My car’s thermometer read 15 degrees when I got to the boat ramp, and the temp stayed in the low 20s for most of the morning. My boat was frozen, solidly, to the trailer, and only after pouring hot coffee on my buckle straps could I get them to open. My boat box was frozen shut, and my anchor line wouldn’t roll through the pulley system because the rope was frozen in coils like wire. My wading boots, once wet, froze almost instantly to anything I stepped on.

Not catching a fish would make it ok for me to forego fishing in such conditions in the future, and I’d be fine with that. But maybe we’d at least see a fish, and that’s really what I was in it for—feeling out a piece of moderately familiar water while the water was low and clear.

And see we did. Twelve musky we saw, following flies to the boat, over the course of about four hours. More still just cruised by the boat in plain sight. One followed a half dozen times, and each time hung up about ten feet out, likely because of the incredibly clear water.

By mid-afternoon, ice wasn’t forming so quickly in the guides, and I could stand in one place for about a minute without my felt soles freezing to the boat floor. I had rowed the morning, and I swapped out for a casting position with Clint, a trout guide on the South Holston River, and my fishing partner for the day.

It had become abundantly evident that we were not going to feed a fish boatside. They’d have to eat at the end of a cast. So I began making the longest casts that I could to spots I knew fish to be sulking, starting with a slow retrieve, and revving it up to high gear quickly, trying to engage and trigger a fish into eating before the fly got halfway back to the boat.

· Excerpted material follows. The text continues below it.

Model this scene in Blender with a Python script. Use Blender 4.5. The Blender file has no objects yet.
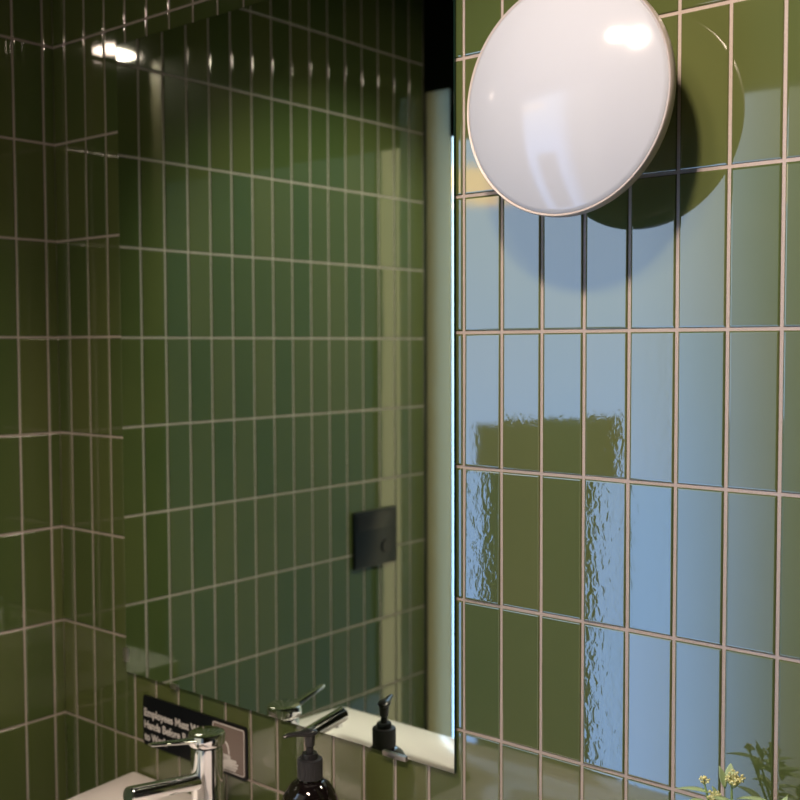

About a half hour into my stint on the casting deck, I made a long cast across the belly of the pool we were working, started dancing my fly slowly, and then began increasing speed. A white gill plate exploded on my fly just a few feet below the surface. I strip set. Hard. Multiple times. And kept stripping. A few seconds later, a beast was bagged.

And quite a beast it was. The tape measure reported that it was one of the longest musky I’ve caught to date. Nearly 50 inches of lean river monster, and on the unlikeliest of days.

It’s hard to resent such an experience, and I surely wouldn’t give that fish up for a warm day at the vise or on the couch. But I’m really not looking forward to stripping musky flies in unfavorable conditions and sub-20-degree weather, again. But then again, I kinda am, and you can bet I’ll be out there working to make it happen, because you don’t know unless you go, and I know a lesson when it eats my fly like that one did.